Latest U.S. Economic Insights

This week, investors will receive the year’s final update on inflation with the release of the personal consumption expenditures report, a crucial metric for the Fed. Economists anticipate the PCE price index to stabilize, mirroring last month’s figures, while the core index, excluding fluctuating food and energy prices, is expected to increase. Additional economic indicators include consumer confidence, jobless claims, durable goods orders, and housing market data, with new and existing home sales reports. Atlanta Fed President Raphael Bostic is scheduled to address these topics on Tuesday.

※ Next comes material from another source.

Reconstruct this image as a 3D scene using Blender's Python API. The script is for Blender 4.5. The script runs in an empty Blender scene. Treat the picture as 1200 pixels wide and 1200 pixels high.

Anticipation of a Santa Claus Rally

The Dow Jones industrial average recently hit a new peak, while the S&P 500’s growth remained steady, marking its longest streak of weekly gains since 2017. However, investor optimism was tempered by comments from John Williams, President of the Federal Reserve Bank of New York, suggesting it’s premature to discuss rate cuts. Market experts, including Kim Forrest from Bokeh Capital Partners, speculate on the likelihood of a year-end market rally.

Bank of Japan’s Potential Shift

The Bank of Japan is possibly preparing to move away from negative interest rates shortly, diverging from the trend of other major central banks, including the Federal Reserve. While a change isn’t expected at the BOJ’s next meeting, investors keenly await hints of a policy shift in January. The yen’s recent strengthening against the dollar and BOJ Governor Kazuo Ueda’s comments indicate a potential imminent policy change.

Gold’s Upward Trajectory

Gold is on course for its first annual gain since 2020, driven by a declining dollar and the anticipation of rate cuts in 2024. Despite rising real U.S. 10-year yields, gold has surpassed $2,000 an ounce, approaching its all-time high after adjusting for inflation.

Focus on U.K. Economy

The U.K. faces inflation rates significantly higher than the Bank of England’s target, with the upcoming data likely to underscore continued economic pressure. The pound’s recent strength against the euro and speculation over the Bank of England’s rate cut timeline compared to the European Central Bank are critical factors in the economic outlook. The future of the pound hinges on the Bank’s response to ongoing inflation trends and potential economic downturns.